Play it again, for Pam!

Aug 16, 2013, 00:40 IST | Narendra Kusnur

Jazz aficianados who grew up in India's metros, especially Kolkata and Mumbai, will remember the late Pam Crain's contribution to not just this genre but Indian English music

Those were the swinging 60s, when Kolkata was called Calcutta, and its Park Street was the hub of live entertainment in India. Mocambo, Trinca’s, Blue Fox and Moulin Rouge were the hot night spots, and the crowd loved Jazz. Pure and unadulterated.

Pam Crain
Pam Crain was one of the reigning divas of India’s English music scene in the 1960s and Rs 70s. File Pic

Anglo-Indian singer Pam Crain had arrived at Mocambo as a 17-year-old. With a six-piece band led by Anton Menezes, she took the venue by storm. Later, in the early 70s, she joined keyboardist Louiz Banks and saxophonist Braz Gonsalves at Blue Fox, each time getting a huge round of applause.

Crain, who passed away on Wednesday morning, was one of the most admired personalities of Indian Jazz. Before her, another Anglo-Indian, the polio-inflicted Pamela McCarthy, was a popular figure on the Mumbai scene, but she migrated to Australia in the early 60s.

Introduced to the piano at the age of 13, Crain heard singers Betty Carter, Sarah Vaughan and Nina Simone, and decided to be a Jazz vocalist herself. Her gregarious personality, and her passion for her music, made her popular at Mocambo. British designer Kitty Bryanan made her mermaid-like flared dresses, and her distinct stage presence added to her charm.

Those days, there were many talented musicians in Kolkata. Louiz Banks spearheaded the Jazz movement. Sari-clad singer Usha Uthup was a rage at Trinca’s, guitarist Carlton Kitto would play at Moulin Rouge, and well-known saxophonist ‘Jazzy’ Joe Pereira earlier played at Blue Fox. Bassist Lew Hilt, singer Donald Saigal, the bands Skinny Alley and Fentones (featuring Shillong vocalist Lou Majaw) and Australian singer Marie Samson played at various Park Street venues.

Braz Gonsalves was already a big name, and Bangalore boy Biddu often visited the city to play at Trinca’s, before he got into the Disco and Pop scene abroad. Though jazz was the flavour, musicians played Rock, Pop and evergreens too, depending on the mood. On the recording front, Pam appeared with Braz on a brilliant version of ‘No Amount of Loving’, a song popularised by the Paul Butterfield Blues Band. Banks, Gonsalves and she recorded the six-track album, Explorations.

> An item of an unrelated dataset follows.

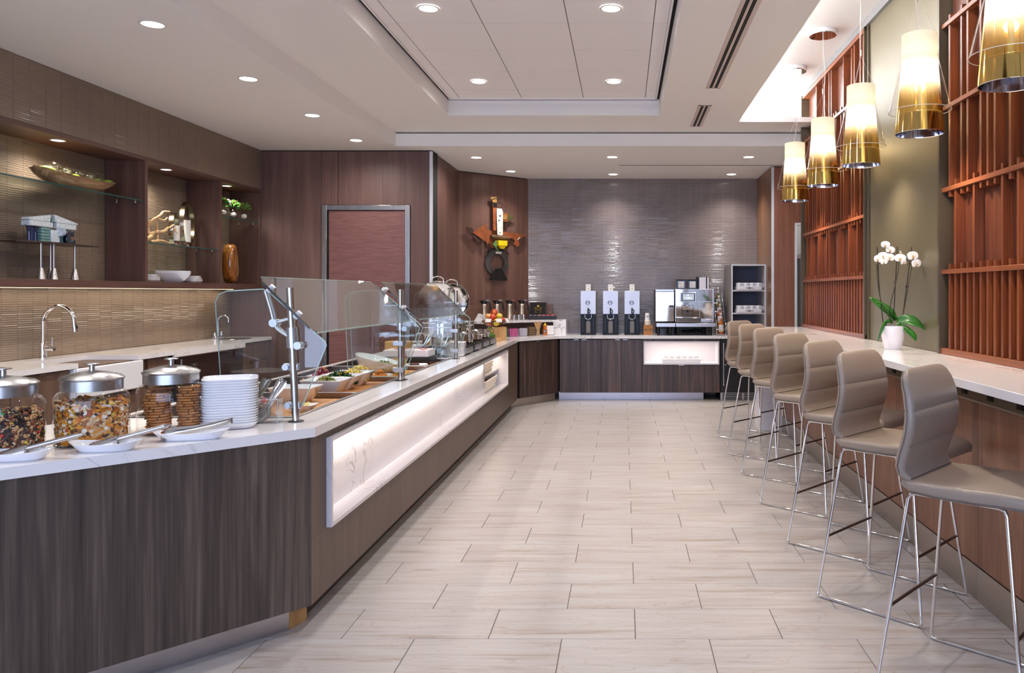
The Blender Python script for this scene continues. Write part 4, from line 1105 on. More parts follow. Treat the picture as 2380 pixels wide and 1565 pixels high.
# ------------------------------------------------------------------ coffee counter items
YC = 10.55
greenm = mat('emblem_green', (24, 60, 48), 0.5); inkm = mat('emblem_black', (14, 22, 20), 0.5); cardw = mat('card_white', (232, 230, 228), 0.6)
def emblem(parent, x, y, z, r, m=inkm, bg=None):
    """small round badge: crowned round mark with flowing bands, drawn as flat relief facing -y"""
    mb = MB()
    def ringpart(r0, r1, a0, a1, n=10):
        vs = []; fs = []
        for i in range(n + 1):
            a = math.radians(a0 + (a1 - a0) * i / n)
            vs += [(x + r0 * math.cos(a), y, z + r0 * math.sin(a)), (x + r1 * math.cos(a), y, z + r1 * math.sin(a))]
        for i in range(n): fs.append((2 * i, 2 * i + 1, 2 * i + 3, 2 * i + 2))
        mb.add(vs, fs)
    ringpart(r * 0.94, r, 0, 360, 28)
    for sgn in (1, -1):
        for k, (r0, r1) in enumerate(((0.66, 0.86), (0.42, 0.54))):
            a0, a1 = 90 - sgn * 18, 90 - sgn * 120
            ringpart(r * r0, r * r1, a0, a1)
        for q in (0.30, 0.60):
            ringpart(r * q, r * (q + 0.16), 90 - sgn * 132, 90 - sgn * 168, 5)
    star = []
    for i in range(10):
        a = math.radians(90 + 36 * i); rr_ = r * (0.20 if i % 2 == 0 else 0.085)
        star.append((x + rr_ * math.cos(a), y, z + r * 0.62 + rr_ * math.sin(a)))
    mb.add(star, [tuple(range(10))])
    return mb.build('emblem', m, parent)
dispgrey = mat('dispenser_front', (206, 207, 222), 0.25, 0.1, coat=0.3)
for i, xc in enumerate((-0.478, -0.175, 0.117)):
    t = thing('coffee_dispenser', 'tall grey and black coffee dispenser, %s of three' % ('left', 'middle', 'right')[i], 'coffee dispenser', (xc, YC, ZT), 0, 'coffee dispensers on the back counter')
    w = 0.103
    box(-w, w, 0.006, 0.33, 0.012, 0.594).build('body', mat('dispenser_side', (168, 168, 174), 0.3, 0.6), t, bevel=0.004)
    box(-w, w, -0.006, 0.006, 0.283, 0.595).build('front_panel', dispgrey, t, bevel=0.003)
    # black surround with arched window
    sr = MB()
    ww, hh = 0.029, 0.165
    arch = [(ww, 0.02), (ww, hh)] + [(ww * math.cos(math.radians(a)), hh + ww * math.sin(math.radians(a))) for a in range(15, 180, 15)] + [(-ww, hh), (-ww, 0.02)]
    outl = [(w, 0.02), (w, 0.28), (-w, 0.28), (-w, 0.02)]
    poly = outl[:2] + outl[2:] + [(-ww, 0.02)] + arch[::-1][1:]
    sr.extr([(px, -0.004, pz) for px, pz in poly], (0, 0.008, 0))
    sr.build('surround', blackgloss, t)
    wn = box(-ww - 0.002, ww + 0.002, 0.0045, 0.0055, 0.02, 0.2).build('sight_window', mat('window_mesh', (150, 138, 124), 0.3), t)
    lines = MB()
    for j in range(12): lines.box(-ww, ww, 0.003, 0.0048, 0.024 + j * 0.0145, 0.0265 + j * 0.0145)
    for j in range(3): lines.box(-0.017 + j * 0.015, -0.0145 + j * 0.015, 0.003, 0.0048, 0.02, 0.19)
    lines.build('window_grid', mat('grid_dark', (60, 54, 50), 0.5), wn)
    box(-w, w, -0.05, 0.006, 0.0, 0.02).build('drip_tray', blackgloss, t, bevel=0.004)
    for sx in (-0.075, 0.068): box(sx, sx + 0.006, -0.0065, -0.004, 0.03, 0.23).build('guide', mat('guide_dark', (20, 22, 40), 0.25), t)
    MB().tube(smoothpath([(-0.043, -0.012, 0.272), (-0.042, -0.014, 0.235), (-0.028, -0.016, 0.217), (0, -0.018, 0.211), (0.028, -0.016, 0.217), (0.042, -0.014, 0.235), (0.043, -0.012, 0.272)], 4), 0.0042, 8).build('push_lever', chrome, t, smooth=60)
    tap = MB(); tap.ball((0.0, -0.03, 0.352), (0.010, 0.010, 0.014)); tap.tube([(0.0, -0.03, 0.35), (-0.003, -0.03, 0.31), (0.0, -0.03, 0.275)], 0.008, 8)
    tap.tube(smoothpath([(0.0, -0.03, 0.335), (0.022, -0.03, 0.335), (0.024, -0.03, 0.31), (0.014, -0.03, 0.283)], 4), 0.006, 8); tap.tube([(0, -0.03, 0.30), (0, 0.0, 0.30)], 0.008, 8)
    tap.build('tap', blackgloss, t, smooth=60)
    emblem(t, -0.006, -0.0075, 0.432, 0.033)
    tc_ = MB().extr([(-0.033, -0.004, 0.596), (0.033, -0.004, 0.596), (0.033, 0.012, 0.685), (-0.033, 0.012, 0.685)], (0, 0.003, 0)).build('tent_card', cardw, t)
    inklines('card_lettering', tc_, 0.004, 0.0035, 0.663, 0.040, 2, 0.008, mat('card_ink', (150, 148, 148), 0.6))
    emblem(tc_, 0.002, -0.001, 0.622, 0.010)
# paper cups, lids and sleeves
t = thing('cup_stack', 'stack of upturned white paper cups beside the espresso machine', 'paper cups', (0.325, 10.56, ZT + 0.196))
MB().lathe([(0, 0), (0.038, 0), (0.038, 0.004), (0.0345, 0.012), (0.029, 0.095), (0.027, 0.098), (0, 0.098)], n=24, cap0=False, cap1=False).build('top_cup', whiteplastic, t, smooth=40)
emblem(t, 0.0, -0.0355, 0.052, 0.015, greenm)
t = thing('lid_stack', 'short stack of cream cup lids under the upturned cups', 'cup lids', (0.33, 10.56, ZT + 0.134))
for j in range(4):
    MB().lathe([(0, 0), (0.044, 0), (0.046, 0.004), (0.045, 0.010), (0.040, 0.015), (0, 0.015)], (0, 0, j * 0.0153), 24, False, False).build('lid', mat('lid_cream', (232, 222, 204), 0.4), t, smooth=40)
t = thing('sleeve_box', 'brown cardboard sleeve box holding cup lids', 'box', (0.335, 10.56, ZT))
box(-0.062, 0.062, -0.05, 0.05, 0, 0.133).build('box', mat('kraft_card', (176, 118, 70), 0.7, var=0.1, vscale=20), t, bevel=0.002)
box(-0.0008, 0.0008, -0.0515, -0.05, 0.002, 0.131).build('seam', mat('kraft_seam', (120, 78, 44), 0.8), t)
for sx in (-0.031, 0.031): emblem(t, sx, -0.0518, 0.066, 0.018, greenm)
# espresso machine
t = thing('espresso_machine', 'polished steel espresso machine with touch screen and bean hoppers', 'espresso machine', (0.84, 10.48, ZT))
X = lambda px: (px - 1449) * 10.48 / 1806 - 0.84
Zp = lambda py: EYE - (py - 681) * 10.48 / 1806 - ZT
mirror = mat('mirror_steel', (206, 200, 196), 0.045, 1)
box(X(1523), X(1567), 0.004, 0.44, Zp(748), Zp(673)).build('milk_fridge', mat('fridge_side', (70, 66, 66), 0.4, 0.5), t, bevel=0.002)
fd = box(X(1523.6), X(1566.6), -0.010, 0.004, Zp(747.5), Zp(678.5)).build('fridge_door', mirror, t, bevel=0.003)
box(X(1555), X(1565.5), -0.013, -0.010, Zp(714), Zp(710)).build('door_latch', mat('latch_dark', (40, 40, 42), 0.3, 0.6), fd)
box(X(1523.6), X(1566.6), -0.008, 0.004, Zp(677.5), Zp(673)).build('fridge_top_trim', brushed_x, t)
box(X(1569), X(1659.5), 0.004, 0.46, Zp(749), Zp(672)).build('body', brushed_x, t, bevel=0.003)
box(X(1571), X(1656), -0.004, 0.003, Zp(700.5), Zp(673)).build('upper_panel', mirror, t)
box(X(1571), X(1626), -0.004, 0.003, Zp(747), Zp(702)).build('lower_panel', mirror, t)
box(X(1626.5), X(1656), -0.004, 0.003, Zp(741), Zp(702)).build('side_panel', mirror, t)
sc_ = box(X(1580.5), X(1618), -0.020, -0.004, Zp(702), Zp(680)).build('screen_housing', brushed_x, t, bevel=0.004)
box(X(1583.5), X(1615), -0.0225, -0.020, Zp(700), Zp(682)).build('screen_bezel', blackgloss, sc_)
sd = box(X(1586), X(1613), -0.0235, -0.0225, Zp(698.3), Zp(683.3)).build('screen', emitter('screen_glow', (0.42, 0.48, 0.56), 0.75), sc_)
wi = mat('screen_white', (236, 240, 244), 0.4, emit=0.8)
MB().tube([(X(1598.8), -0.0236, Zp(686.6)), (X(1598.8), -0.0242, Zp(686.6))], 0.010, 14).build('screen_icon', wi, sd)
inklines('screen_lettering', sd, X(1599.5), -0.0240, Zp(692.5) + 0.006, 0.11, 2, 0.014, wi, 0.007)
ou = box(X(1585), X(1611.5), -0.006, -0.004, Zp(733.5), Zp(709.5)).build('brew_recess', reveal, t)
box(X(1586), X(1610.5), -0.007, -0.006, Zp(733), Zp(723)).build('recess_back', mat('recess_brown', (92, 76, 62), 0.2, 0.6), ou)
box(X(1586), X(1610.5), -0.007, -0.006, Zp(722), Zp(710.2)).build('recess_top', mirror, ou)
MB().tube([(X(1598), -0.045, Zp(711)), (X(1598), -0.045, Zp(720))], [0.022, 0.014], 14).tube([(X(1598), -0.045, Zp(711.5)), (X(1598), 0.0, Zp(711.5))], 0.014, 12).build('brew_spout', chrome, t, smooth=50)
MB().tube([(X(1598), -0.045, Zp(720)), (X(1598), -0.045, Zp(725.5))], 0.009, 12).build('spout_tip', blackgloss, t, smooth=50)
MB().box(X(1570), X(1626), -0.14, -0.004, Zp(748.5), Zp(738)).build('cup_tray', mat('tray_mirror', (190, 200, 216), 0.05, 1), t, bevel=0.004)
MB().box(X(1627), X(1656), -0.10, -0.004, Zp(749), Zp(741.5)).build('drain_step', brushed_x, t, bevel=0.004)
MB().box(X(1648), X(1652), -0.1015, -0.10, Zp(746.7), Zp(745.3)).build('badge', black, t)
MB().box(X(1524.5), X(1568), -0.15, 0.42, Zp(759), Zp(750.5)).build('base_tray', brushed_x, t, bevel=0.003)
MB().box(X(1569), X(1660.5), -0.15, 0.44, Zp(759), Zp(750.5)).build('base_tray', brushed_x, t, bevel=0.003)
MB().box(X(1526), X(1658), -0.14, 0.42, Zp(760.2), Zp(759)).build('underside', black, t)
for px in (1529.5, 1556.5, 1575, 1641.5, 1649.5):
    for yy in (-0.10, 0.36):
        MB().tube([(X(px), yy, 0.0), (X(px), yy, Zp(760))], 0.019, 12).build('foot', black, t, smooth=40)
for j, (cx, cz, rx) in enumerate(((1596, 772, 0.07), (1604, 771, 0.09), (1614, 771, 0.085), (1618, 772, 0.10), (1625, 770, 0.06))):
    MB().tube([(X(cx) + rx * math.cos(a), 0.06 + 0.05 * math.sin(a) + 0.02 * j, Zp(cz) + 0.016 * math.sin(a + j) + 0.006) for a in [i * 2 * PI / 20 for i in range(20)]], 0.007, 6, True).build('cable', black, t, smooth=60)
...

Banks kept expanding his band, the Louiz Banks Brotherhood, getting Kitto and Donald Saigal too. In the mid-1970s, he moved to Mumbai and soon began playing with RD Burman, who was a regular visitor at Blue Fox. Pam did many shows in Mumbai, at the Taj, Oberoi and Rang Bhavan. She married Donald Saigal, and they appeared in concerts together. Later, she also developed a passion for Carnatic music.

Pam’s death marks a huge loss to English singing in India. With saxophonist ‘Jazzy’ Joe Pereira passing away in June, it comes as a double blow to the country’s Jazz scene, which over the years, has seen some phenomenal talent. Ask anybody who’s frequented the Park Street joints in Kolkata in the 1960s and Rs 70s, and they will have loads of melodious tales to tell.